Records for this exercise:
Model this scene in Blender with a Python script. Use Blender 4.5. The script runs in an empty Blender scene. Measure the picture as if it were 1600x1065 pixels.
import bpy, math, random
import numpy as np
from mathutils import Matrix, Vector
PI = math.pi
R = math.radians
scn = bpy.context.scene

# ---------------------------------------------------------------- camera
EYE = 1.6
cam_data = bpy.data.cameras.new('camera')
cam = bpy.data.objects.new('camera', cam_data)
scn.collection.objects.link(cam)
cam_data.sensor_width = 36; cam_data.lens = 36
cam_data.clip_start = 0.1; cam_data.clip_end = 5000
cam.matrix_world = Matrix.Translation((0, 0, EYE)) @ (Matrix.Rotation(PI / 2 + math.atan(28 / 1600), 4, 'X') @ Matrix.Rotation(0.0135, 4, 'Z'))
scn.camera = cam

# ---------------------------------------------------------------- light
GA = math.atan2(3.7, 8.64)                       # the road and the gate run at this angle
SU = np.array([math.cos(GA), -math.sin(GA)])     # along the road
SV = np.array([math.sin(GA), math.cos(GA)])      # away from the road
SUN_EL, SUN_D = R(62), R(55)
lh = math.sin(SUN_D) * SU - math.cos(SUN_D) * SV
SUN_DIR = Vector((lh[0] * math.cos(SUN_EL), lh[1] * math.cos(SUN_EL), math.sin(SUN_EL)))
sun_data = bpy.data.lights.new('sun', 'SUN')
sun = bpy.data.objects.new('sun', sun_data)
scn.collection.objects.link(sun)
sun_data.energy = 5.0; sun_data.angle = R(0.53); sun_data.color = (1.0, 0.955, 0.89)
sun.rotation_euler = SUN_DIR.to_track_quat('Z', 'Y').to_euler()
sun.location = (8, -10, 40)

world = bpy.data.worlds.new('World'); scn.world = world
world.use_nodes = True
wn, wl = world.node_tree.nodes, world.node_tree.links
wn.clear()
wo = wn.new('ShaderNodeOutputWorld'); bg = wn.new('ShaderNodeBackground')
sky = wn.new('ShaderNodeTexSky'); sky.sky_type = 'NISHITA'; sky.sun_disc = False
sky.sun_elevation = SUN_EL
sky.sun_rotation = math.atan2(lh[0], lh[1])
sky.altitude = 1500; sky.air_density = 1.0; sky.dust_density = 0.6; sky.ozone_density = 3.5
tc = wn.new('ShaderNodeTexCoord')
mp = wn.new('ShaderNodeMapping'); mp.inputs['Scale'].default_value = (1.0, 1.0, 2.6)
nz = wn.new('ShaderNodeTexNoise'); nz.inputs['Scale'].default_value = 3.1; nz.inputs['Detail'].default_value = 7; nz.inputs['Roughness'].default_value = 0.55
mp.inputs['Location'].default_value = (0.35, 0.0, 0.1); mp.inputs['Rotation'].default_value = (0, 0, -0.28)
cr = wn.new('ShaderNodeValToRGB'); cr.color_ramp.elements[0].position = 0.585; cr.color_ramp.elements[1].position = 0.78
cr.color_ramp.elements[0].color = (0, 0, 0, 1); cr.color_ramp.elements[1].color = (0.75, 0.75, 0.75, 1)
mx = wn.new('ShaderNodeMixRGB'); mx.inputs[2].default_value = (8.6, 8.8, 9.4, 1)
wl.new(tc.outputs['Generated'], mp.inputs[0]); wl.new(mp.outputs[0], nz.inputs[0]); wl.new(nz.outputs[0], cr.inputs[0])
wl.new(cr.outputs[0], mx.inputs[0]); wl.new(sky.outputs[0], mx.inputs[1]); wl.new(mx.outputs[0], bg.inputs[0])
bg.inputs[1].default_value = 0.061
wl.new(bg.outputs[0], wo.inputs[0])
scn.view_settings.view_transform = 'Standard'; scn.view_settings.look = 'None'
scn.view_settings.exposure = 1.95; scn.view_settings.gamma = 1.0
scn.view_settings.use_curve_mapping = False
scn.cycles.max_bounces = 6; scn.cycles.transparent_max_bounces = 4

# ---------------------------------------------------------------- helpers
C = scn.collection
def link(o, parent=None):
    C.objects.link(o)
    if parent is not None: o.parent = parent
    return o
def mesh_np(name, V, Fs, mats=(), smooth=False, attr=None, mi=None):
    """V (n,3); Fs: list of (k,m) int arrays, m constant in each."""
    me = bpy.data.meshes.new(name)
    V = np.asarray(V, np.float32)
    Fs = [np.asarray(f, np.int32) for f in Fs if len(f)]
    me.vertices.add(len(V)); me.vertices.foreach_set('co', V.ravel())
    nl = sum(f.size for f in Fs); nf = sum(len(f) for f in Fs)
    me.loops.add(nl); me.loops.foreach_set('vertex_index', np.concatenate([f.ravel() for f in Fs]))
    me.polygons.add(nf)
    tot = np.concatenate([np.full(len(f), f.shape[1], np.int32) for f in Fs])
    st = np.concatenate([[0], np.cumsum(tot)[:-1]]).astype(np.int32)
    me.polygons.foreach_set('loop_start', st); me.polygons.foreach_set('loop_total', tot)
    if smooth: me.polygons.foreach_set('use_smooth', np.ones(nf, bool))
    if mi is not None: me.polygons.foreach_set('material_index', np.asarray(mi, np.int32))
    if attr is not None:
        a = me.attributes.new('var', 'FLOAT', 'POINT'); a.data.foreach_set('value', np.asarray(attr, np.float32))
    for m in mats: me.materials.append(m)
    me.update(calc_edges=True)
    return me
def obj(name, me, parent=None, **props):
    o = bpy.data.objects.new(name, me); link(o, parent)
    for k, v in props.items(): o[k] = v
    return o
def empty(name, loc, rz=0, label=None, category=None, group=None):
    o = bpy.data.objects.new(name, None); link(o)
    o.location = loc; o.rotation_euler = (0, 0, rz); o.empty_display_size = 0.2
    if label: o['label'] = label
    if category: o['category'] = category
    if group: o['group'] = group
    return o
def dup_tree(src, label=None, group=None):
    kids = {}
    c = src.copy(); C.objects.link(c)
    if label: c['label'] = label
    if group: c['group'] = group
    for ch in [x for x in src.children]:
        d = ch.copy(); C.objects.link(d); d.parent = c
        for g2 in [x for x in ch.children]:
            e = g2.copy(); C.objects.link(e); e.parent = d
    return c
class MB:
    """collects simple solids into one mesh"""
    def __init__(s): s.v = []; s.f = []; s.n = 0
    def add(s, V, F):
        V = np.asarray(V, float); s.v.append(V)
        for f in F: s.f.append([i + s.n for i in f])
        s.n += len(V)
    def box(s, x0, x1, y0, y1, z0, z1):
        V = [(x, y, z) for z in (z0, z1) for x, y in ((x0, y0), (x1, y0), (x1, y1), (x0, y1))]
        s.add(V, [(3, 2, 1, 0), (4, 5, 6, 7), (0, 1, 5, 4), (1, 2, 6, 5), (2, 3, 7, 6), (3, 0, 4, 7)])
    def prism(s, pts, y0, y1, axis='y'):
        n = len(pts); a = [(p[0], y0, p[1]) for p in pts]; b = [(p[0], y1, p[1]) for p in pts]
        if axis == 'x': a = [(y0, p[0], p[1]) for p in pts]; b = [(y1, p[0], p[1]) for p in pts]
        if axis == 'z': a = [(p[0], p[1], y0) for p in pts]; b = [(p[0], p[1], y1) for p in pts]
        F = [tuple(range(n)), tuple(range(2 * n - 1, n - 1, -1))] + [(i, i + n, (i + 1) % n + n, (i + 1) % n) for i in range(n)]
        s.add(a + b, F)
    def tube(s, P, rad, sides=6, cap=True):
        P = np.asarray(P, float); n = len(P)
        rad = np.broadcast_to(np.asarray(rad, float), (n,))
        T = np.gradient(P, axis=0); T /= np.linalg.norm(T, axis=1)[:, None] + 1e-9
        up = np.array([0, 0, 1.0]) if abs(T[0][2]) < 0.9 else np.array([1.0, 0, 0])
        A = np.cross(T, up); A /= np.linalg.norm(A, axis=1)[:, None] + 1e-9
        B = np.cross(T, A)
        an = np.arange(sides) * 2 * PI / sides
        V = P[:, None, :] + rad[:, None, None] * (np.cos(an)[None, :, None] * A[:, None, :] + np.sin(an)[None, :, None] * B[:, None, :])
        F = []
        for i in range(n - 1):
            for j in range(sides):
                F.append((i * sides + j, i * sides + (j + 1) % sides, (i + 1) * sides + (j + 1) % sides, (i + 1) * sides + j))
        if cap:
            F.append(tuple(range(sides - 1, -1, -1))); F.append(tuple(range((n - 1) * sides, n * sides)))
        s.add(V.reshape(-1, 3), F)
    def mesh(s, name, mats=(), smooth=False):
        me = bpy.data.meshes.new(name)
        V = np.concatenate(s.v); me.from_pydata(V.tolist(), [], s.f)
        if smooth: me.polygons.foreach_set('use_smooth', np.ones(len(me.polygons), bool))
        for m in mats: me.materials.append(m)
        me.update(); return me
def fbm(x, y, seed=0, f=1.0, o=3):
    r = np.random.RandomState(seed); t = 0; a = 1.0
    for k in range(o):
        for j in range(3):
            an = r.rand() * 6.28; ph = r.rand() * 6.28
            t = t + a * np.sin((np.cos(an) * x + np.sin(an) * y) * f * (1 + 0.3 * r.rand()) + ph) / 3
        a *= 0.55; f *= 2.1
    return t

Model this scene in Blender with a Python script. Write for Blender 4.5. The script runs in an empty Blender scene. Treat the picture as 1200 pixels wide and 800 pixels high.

Goal of the exercise: Output only the lines from the top of the entries through the one holding "scn.camera = cam", copied exactly.

Solution:
Model this scene in Blender with a Python script. Use Blender 4.5. The script runs in an empty Blender scene. Measure the picture as if it were 1600x1065 pixels.
import bpy, math, random
import numpy as np
from mathutils import Matrix, Vector
PI = math.pi
R = math.radians
scn = bpy.context.scene

# ---------------------------------------------------------------- camera
EYE = 1.6
cam_data = bpy.data.cameras.new('camera')
cam = bpy.data.objects.new('camera', cam_data)
scn.collection.objects.link(cam)
cam_data.sensor_width = 36; cam_data.lens = 36
cam_data.clip_start = 0.1; cam_data.clip_end = 5000
cam.matrix_world = Matrix.Translation((0, 0, EYE)) @ (Matrix.Rotation(PI / 2 + math.atan(28 / 1600), 4, 'X') @ Matrix.Rotation(0.0135, 4, 'Z'))
scn.camera = cam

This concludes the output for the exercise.